Rego policies support context aware data from the Kubewarden 1.9 release.

The Rego language is a domain specific language to enable policies as code. Rego is a language inspired by Datalog.

There are two ways of writing Rego policies to implement policies as code in Kubernetes, Open Policy Agent and Gatekeeper.

The next couple of sections shows how the two frameworks are different, even though using the same language. If you're more interested in the Kubewarden implementation, you can directly visit the framework-specific documentation linked below.

One language, two frameworks

Open Policy Agent (OPA)

Open Policy Agent is a project that allowing you to implement policies as code in any project. You can use OPA for any policy based check your application needs.

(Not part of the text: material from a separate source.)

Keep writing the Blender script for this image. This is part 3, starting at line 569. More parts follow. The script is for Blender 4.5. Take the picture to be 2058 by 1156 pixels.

In this context, writing policies for Kubernetes is simply exercising OPA. By using Kubernetes admission webhooks, it's possible to evaluate requests using OPA, which executes the policies written in Rego.

OPA has optional integration with Kubernetes through its kube-mgmt sidecar. When deployed on Kubernetes, and with the OPA server evaluating the Rego policies, it's able to replicate the configured Kubernetes resources into Rego. So, those Kubernetes resources are visible to all policies. With OPA you can define policies inside Kubernetes' ConfigMap objects. You can read more about it on its project page.


Gatekeeper focuses, only, on use in Kubernetes, and takes advantage of that as much as possible, making Kubernetes workflows easier than OPA in certain cases.

Looking at the differences

Both OPA and Gatekeeper policies use Rego to describe policies as code. Each solution has differences when it comes to writing policies in Rego, as shown in the next sections.

Entry point

The entry point is the name of a rule within a package, and is the rule invoked by the runtime when the policy runs.

Current limitations

Context-aware policies

Context-aware policies are policies that don't evaluate the input request in isolation. They take other factors into account to take a decision. For example, a policy that evaluates namespaced resources, and uses an annotation, on the parent namespace to configure something in the policy. Another example would be a policy that evaluates Ingress resources, but to make a decision also has the list of the existing Ingress resources.

The idea of context-aware policies can also extend to custom resources, so your policy might want to evaluate a request based on currently used custom resources as well.

Both OPA and Gatekeeper support context-aware policies, starting from the Kubewarden 1.9 release.

More details about context aware policies are here.

Mutating policies

Gatekeeper has support for mutating policies, but Kubewarden hasn't yet implemented mutating policies with Gatekeeper compatibility. You can use policies that use the Kubewarden SDK to write mutating policies, but currently, you can't run Gatekeeper mutating policies in Kubewarden.